> [The problem] Tally the lines that contain the string "scene" and give the number by itself.

> [Excerpted data]
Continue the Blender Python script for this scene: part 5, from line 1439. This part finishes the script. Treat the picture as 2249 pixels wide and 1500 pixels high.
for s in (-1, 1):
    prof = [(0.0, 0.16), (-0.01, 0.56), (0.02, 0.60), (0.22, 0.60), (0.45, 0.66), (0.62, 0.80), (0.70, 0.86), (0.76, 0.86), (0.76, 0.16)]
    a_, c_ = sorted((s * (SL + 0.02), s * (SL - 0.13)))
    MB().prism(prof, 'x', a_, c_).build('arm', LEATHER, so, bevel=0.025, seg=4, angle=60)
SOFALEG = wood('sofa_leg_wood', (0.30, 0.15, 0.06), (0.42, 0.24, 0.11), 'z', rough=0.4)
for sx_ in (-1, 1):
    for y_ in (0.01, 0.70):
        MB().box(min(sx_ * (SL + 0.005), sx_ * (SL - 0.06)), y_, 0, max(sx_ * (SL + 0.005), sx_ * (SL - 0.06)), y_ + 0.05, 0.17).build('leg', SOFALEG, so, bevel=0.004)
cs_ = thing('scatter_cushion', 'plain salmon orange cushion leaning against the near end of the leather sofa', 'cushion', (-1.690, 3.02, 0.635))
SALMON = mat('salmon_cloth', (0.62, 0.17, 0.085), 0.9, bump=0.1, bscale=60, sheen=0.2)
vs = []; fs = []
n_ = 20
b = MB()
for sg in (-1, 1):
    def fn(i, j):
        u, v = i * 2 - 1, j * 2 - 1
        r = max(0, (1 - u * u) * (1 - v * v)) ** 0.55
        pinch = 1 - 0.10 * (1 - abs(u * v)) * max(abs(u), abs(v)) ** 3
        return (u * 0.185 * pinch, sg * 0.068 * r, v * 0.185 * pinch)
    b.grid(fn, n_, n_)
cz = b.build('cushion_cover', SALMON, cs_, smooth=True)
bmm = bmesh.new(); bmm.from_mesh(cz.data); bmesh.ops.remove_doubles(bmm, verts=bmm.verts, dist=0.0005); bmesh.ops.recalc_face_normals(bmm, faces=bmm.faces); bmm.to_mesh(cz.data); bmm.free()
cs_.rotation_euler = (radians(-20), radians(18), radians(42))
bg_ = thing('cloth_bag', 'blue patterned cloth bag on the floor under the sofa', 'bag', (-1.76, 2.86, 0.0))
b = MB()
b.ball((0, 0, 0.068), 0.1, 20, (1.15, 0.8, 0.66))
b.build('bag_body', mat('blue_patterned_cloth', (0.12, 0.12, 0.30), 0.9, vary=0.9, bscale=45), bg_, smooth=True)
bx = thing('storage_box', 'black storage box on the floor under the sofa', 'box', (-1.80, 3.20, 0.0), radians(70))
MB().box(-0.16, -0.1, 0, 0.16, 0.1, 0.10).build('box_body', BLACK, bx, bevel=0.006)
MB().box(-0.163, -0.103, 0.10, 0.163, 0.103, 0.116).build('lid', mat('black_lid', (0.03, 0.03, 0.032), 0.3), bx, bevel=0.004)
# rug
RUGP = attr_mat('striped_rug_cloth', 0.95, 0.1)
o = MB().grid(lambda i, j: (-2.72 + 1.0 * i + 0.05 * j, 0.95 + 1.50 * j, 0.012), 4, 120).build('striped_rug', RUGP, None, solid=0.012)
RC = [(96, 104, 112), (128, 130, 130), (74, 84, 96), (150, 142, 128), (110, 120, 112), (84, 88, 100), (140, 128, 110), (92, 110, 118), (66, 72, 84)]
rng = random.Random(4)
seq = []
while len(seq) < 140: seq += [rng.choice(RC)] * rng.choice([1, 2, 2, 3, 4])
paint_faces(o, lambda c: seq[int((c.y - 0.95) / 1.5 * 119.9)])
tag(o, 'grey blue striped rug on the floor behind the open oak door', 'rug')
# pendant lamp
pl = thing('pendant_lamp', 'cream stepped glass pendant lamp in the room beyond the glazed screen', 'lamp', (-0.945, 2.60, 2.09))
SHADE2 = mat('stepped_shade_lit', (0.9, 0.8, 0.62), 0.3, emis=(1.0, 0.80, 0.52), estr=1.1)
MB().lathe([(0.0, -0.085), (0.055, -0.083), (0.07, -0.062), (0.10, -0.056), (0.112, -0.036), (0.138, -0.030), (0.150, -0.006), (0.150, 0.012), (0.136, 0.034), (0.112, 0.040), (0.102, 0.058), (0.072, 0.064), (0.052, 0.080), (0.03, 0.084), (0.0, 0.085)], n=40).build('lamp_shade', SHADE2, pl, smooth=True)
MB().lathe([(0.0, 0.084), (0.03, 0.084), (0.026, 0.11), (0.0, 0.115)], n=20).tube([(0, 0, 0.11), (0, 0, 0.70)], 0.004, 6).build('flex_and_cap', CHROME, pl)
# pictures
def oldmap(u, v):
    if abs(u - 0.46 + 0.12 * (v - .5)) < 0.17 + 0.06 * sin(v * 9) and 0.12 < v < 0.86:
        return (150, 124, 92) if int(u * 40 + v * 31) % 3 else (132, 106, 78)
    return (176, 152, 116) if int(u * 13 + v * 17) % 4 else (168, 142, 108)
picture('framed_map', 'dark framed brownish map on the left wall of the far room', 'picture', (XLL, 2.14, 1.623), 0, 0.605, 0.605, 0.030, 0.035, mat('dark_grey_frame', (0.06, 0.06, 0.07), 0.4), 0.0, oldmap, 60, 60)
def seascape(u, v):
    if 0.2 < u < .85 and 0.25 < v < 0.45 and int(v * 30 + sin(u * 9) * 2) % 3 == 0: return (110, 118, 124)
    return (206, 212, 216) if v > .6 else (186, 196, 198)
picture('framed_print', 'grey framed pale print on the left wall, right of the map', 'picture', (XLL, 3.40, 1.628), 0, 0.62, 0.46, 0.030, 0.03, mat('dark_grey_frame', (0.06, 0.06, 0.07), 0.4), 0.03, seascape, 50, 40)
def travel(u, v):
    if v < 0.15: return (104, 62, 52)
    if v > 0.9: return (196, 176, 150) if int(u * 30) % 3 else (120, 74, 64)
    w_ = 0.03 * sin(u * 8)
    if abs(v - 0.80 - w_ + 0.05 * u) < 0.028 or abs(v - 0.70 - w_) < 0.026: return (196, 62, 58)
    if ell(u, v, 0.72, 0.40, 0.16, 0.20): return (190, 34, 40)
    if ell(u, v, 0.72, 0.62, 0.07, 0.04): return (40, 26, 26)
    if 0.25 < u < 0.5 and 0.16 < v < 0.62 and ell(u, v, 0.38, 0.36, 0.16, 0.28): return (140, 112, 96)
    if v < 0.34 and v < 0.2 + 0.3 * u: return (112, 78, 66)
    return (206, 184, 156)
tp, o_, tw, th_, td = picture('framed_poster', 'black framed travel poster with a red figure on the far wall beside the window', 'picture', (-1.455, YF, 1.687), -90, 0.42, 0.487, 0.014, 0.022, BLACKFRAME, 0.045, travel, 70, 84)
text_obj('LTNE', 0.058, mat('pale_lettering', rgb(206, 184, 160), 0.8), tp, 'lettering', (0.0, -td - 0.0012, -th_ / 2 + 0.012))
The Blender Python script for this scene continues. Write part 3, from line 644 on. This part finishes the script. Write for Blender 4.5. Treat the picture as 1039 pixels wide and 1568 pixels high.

> [Solution to this task] 2